27 July 2015

Breathe Easy

Upgraded Induction Systems Mean Improved Engine Performance

MODERN CARS have spoiled us. They start on the first try, don’t need to be warmed up, make decent power and sip relatively little fuel. It makes sense that we want the same for our classic cars. For nearly any car, there are many paths for improvement.

The first step is to ensure your engine, ignition and induction system are in good shape. If tuning isn’t your thing, find a shop.

If you want improvement over the dated factory systems, plenty of upgrade options exist. We’ll focus on induction here, but remember to have a good ignition system first; many "carb problems" are often due to ignition issues.

The first options are improved carbs and/or manifolds. You can upgrade to a carb that is easier to work on, has an automatic choke/fast idle, and is ideally matched to your engine. But a carb is just one part of the induction funnel and sometimes needs a matching intake manifold to function at its best. A properly chosen carburetion setup can work wonders.

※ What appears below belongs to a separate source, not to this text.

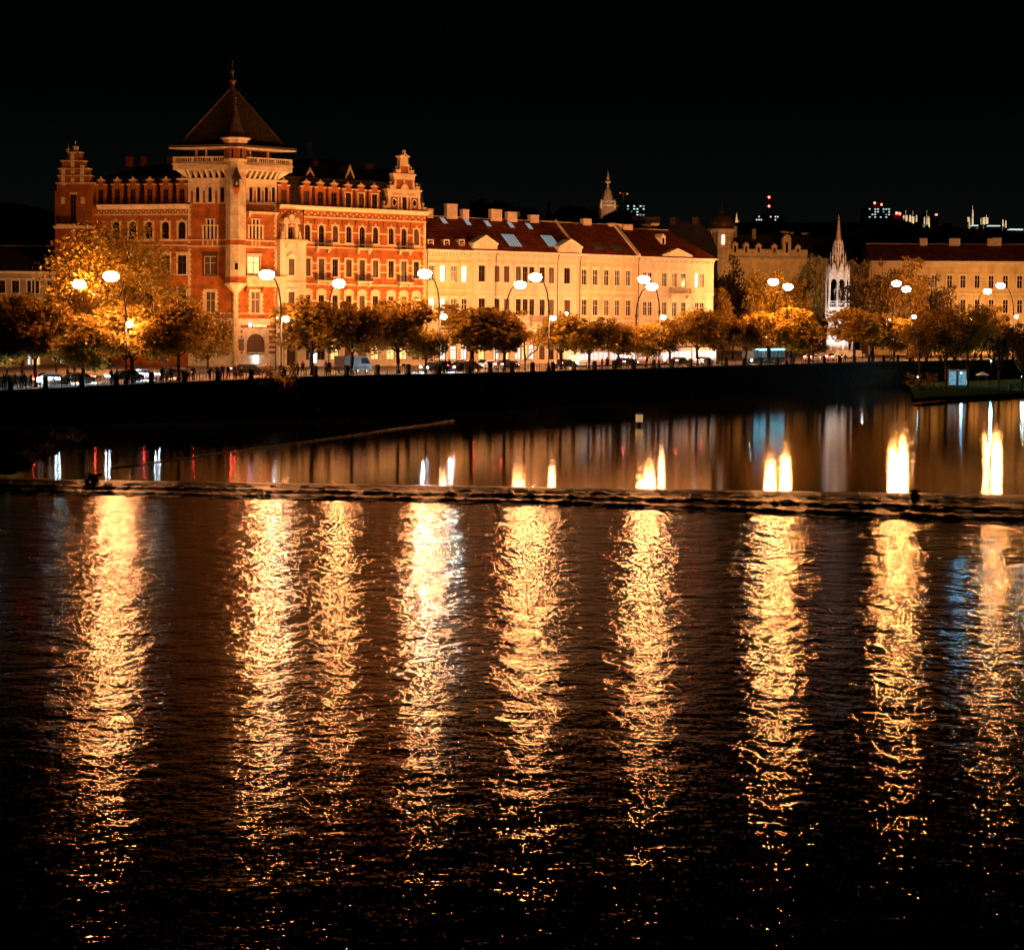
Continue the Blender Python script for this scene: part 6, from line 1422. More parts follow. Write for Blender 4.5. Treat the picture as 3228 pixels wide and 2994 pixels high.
# ================================================================== PEOPLE
mat('skin', (.45, .25, .15), .6, .1, 5); mat('hair', (.03, .015, .01), .6, 0)
for nm, c in (('cloth_black', (.02, .018, .018)), ('cloth_navy', (.03, .035, .07)), ('cloth_brown', (.10, .05, .03)), ('cloth_pale', (.55, .5, .42)), ('cloth_grey', (.12, .11, .10)), ('cloth_blue', (.12, .2, .3))): mat(nm, c, .85, .15, 6)
def person_mesh(pose, coat, legs):
    P_ = dict(
     stand=dict(hip=(0, 0, .92), ch=(0, 0, 1.30), nk=(0, 0, 1.48), hd=(0, .02, 1.64), la=[(.20, 0, 1.40), (.25, .02, 1.12), (.24, -.06, .88)], ra=[(-.20, 0, 1.40), (-.25, .02, 1.12), (-.24, -.06, .88)], ll=[(.10, 0, .86), (.11, -.01, .48), (.12, .02, .07), (.13, -.13, .03)], rl=[(-.10, 0, .86), (-.11, -.01, .48), (-.12, .02, .07), (-.14, -.13, .03)]),
     walk=dict(hip=(0, 0, .91), ch=(0, -.03, 1.29), nk=(0, -.04, 1.47), hd=(0, -.05, 1.63), la=[(.20, -.02, 1.39), (.25, .10, 1.14), (.24, .12, .90)], ra=[(-.20, -.02, 1.39), (-.25, -.14, 1.16), (-.22, -.30, .98)], ll=[(.09, 0, .85), (.10, -.20, .50), (.10, -.34, .10), (.10, -.47, .07)], rl=[(-.09, 0, .85), (-.10, .05, .48), (-.10, .30, .12), (-.10, .22, .04)]),
     lean=dict(hip=(0, .10, .90), ch=(0, -.16, 1.24), nk=(0, -.28, 1.38), hd=(0, -.36, 1.52), la=[(.20, -.20, 1.32), (.28, -.38, 1.12), (.12, -.50, 1.10)], ra=[(-.20, -.20, 1.32), (-.28, -.38, 1.12), (-.12, -.52, 1.10)], ll=[(.10, .10, .85), (.11, .02, .48), (.12, .10, .07), (.13, -.04, .03)], rl=[(-.10, .10, .85), (-.12, -.10, .50), (-.06, .16, .10), (-.07, .04, .04)]),
     phone=dict(hip=(0, 0, .92), ch=(0, .01, 1.30), nk=(0, 0, 1.48), hd=(0, -.05, 1.63), la=[(.20, 0, 1.40), (.26, -.03, 1.14), (.12, -.26, 1.24)], ra=[(-.20, 0, 1.40), (-.27, .02, 1.13), (-.20, -.10, .90)], ll=[(.10, 0, .86), (.13, -.02, .48), (.16, .02, .07), (.19, -.11, .03)], rl=[(-.10, 0, .86), (-.12, -.01, .48), (-.14, .02, .07), (-.18, -.10, .03)]),
     sit=dict(hip=(0, 0, .50), ch=(0, -.04, .86), nk=(0, -.06, 1.03), hd=(0, -.09, 1.18), la=[(.20, -.04, .95), (.26, -.10, .70), (.14, -.32, .60)], ra=[(-.20, -.04, .95), (-.26, -.10, .70), (-.14, -.32, .60)], ll=[(.10, -.05, .50), (.13, -.45, .50), (.14, -.46, .08), (.15, -.60, .04)], rl=[(-.10, -.05, .50), (-.13, -.45, .50), (-.14, -.42, .08), (-.15, -.56, .04)]))[pose]
    v, e, r = [], [], []
    def add(p, rad, par=None):
        v.append(p); r.append(rad)
        if par is not None: e.append((par, len(v) - 1))
        return len(v) - 1
    h = add(P_['hip'], .15); c = add(P_['ch'], .175, h); sh = add(tuple((Vector(P_['ch']) * .45 + Vector(P_['nk']) * .55)), .14, c); nk = add(P_['nk'], .06, sh)
    hd = add(P_['hd'], .105, nk); add(tuple(Vector(P_['hd']) + Vector((0, 0, .09))), .085, hd)
    for a in ('la', 'ra'):
        p = sh
        for q, rad in zip(P_[a], (.075, .055, .04)): p = add(q, rad, p)
        q = Vector(P_[a][2]); d = (q - Vector(P_[a][1])).normalized(); pm = add(tuple(q + d * .08), .035, p)
        sd = d.cross(Vector((0, 1, 0))); sd = sd.normalized() if sd.length > .1 else Vector((1, 0, 0))
        for k in (-1.5, -.5, .5, 1.5): add(tuple(q + d * (.16 - abs(k) * .01) + sd * k * .018), .009, pm)
        add(tuple(q + d * .09 + sd * .055 + Vector((0, -.02, 0))), .010, p)
    for a in ('ll', 'rl'):
        p = h
        for q, rad in zip(P_[a], (.11, .075, .05, .045)): p = add(q, rad, p)
    me = bpy.data.meshes.new('t'); me.from_pydata(v, e, []); o = bpy.data.objects.new('t', me); COL.objects.link(o)
    o.modifiers.new('s', 'SKIN'); sk = me.skin_vertices[0].data
    for k, q in enumerate(r): sk[k].radius = (q, q * (.72 if k in (0, 1, 2) else 1)); sk[k].use_root = (k == 0)
    sb = o.modifiers.new('b', 'SUBSURF'); sb.levels = 1; sb.render_levels = 1
    bpy.context.view_layer.update(); out = bpy.data.meshes.new_from_object(o.evaluated_get(bpy.context.evaluated_depsgraph_get())); bpy.data.objects.remove(o)
    out.materials.clear(); hz = P_['hip'][2]
    for nm in (legs, coat, 'skin', 'hair'): out.materials.append(M[nm])
    nz = P_['nk'][2]; hc = Vector(P_['hd'])
    for p in out.polygons:
        cz = p.center; k = 0
        if cz.z > hz - .02 or (abs(cz.x) > .21 and cz.z > hz - .3 and pose != 'sit'): k = 1
        if pose == 'sit' and cz.z > hz + .08: k = 1
        if cz.z > nz: k = 3 if (cz.y > hc.y - .02 or cz.z > hc.z + .09) else 2
        for a in ('la', 'ra'):
            if (cz - Vector(P_[a][2])).length < .13 and (cz - Vector(P_[a][2])).dot(Vector(P_[a][2]) - Vector(P_[a][1])) > 0: k = 2
        p.material_index = k; p.use_smooth = True
    out.name = 'person'; return out, hc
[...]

For cars from the late 1960s into the early ’80s, the emissions cat-and-mouse game often left drivability and performance behind, until manufacturers started mass-producing fuel-injected vehicles. For these cars, induction upgrades are sometimes to “backdate” to pre-emissions-era setups. For example, it’s common with British cars to retrofit multiple SU induction setups in place of single Zenith/Stromberg setups or to install various Weber carburetors. For American cars, Holley and Edelbrock offer many options. Of course, like all upgrades, they may not fit your state’s emissions regulations, so check first.

Fuel injection is an increasingly common choice. Options start with throttle-body carb conversions and move on to full engine management systems that take care of ignition and everything else. One new system is Holley’s Terminator EFI. Systems like this provide true modern-car drivability, but require a more complex set of components and a deeper pocketbook.

The final option is forced induction through supercharging or turbocharging. Again, there are many systems available. Properly designed and installed, they will not only transform the drivability of a car but greatly increase its power band.

If properly researched and installed, these upgrades can be done at home by a hands-on enthusiast. However, it’s often helpful to find a professional partner who can answer questions or perform the final tune — and bail you out of a jam if needed.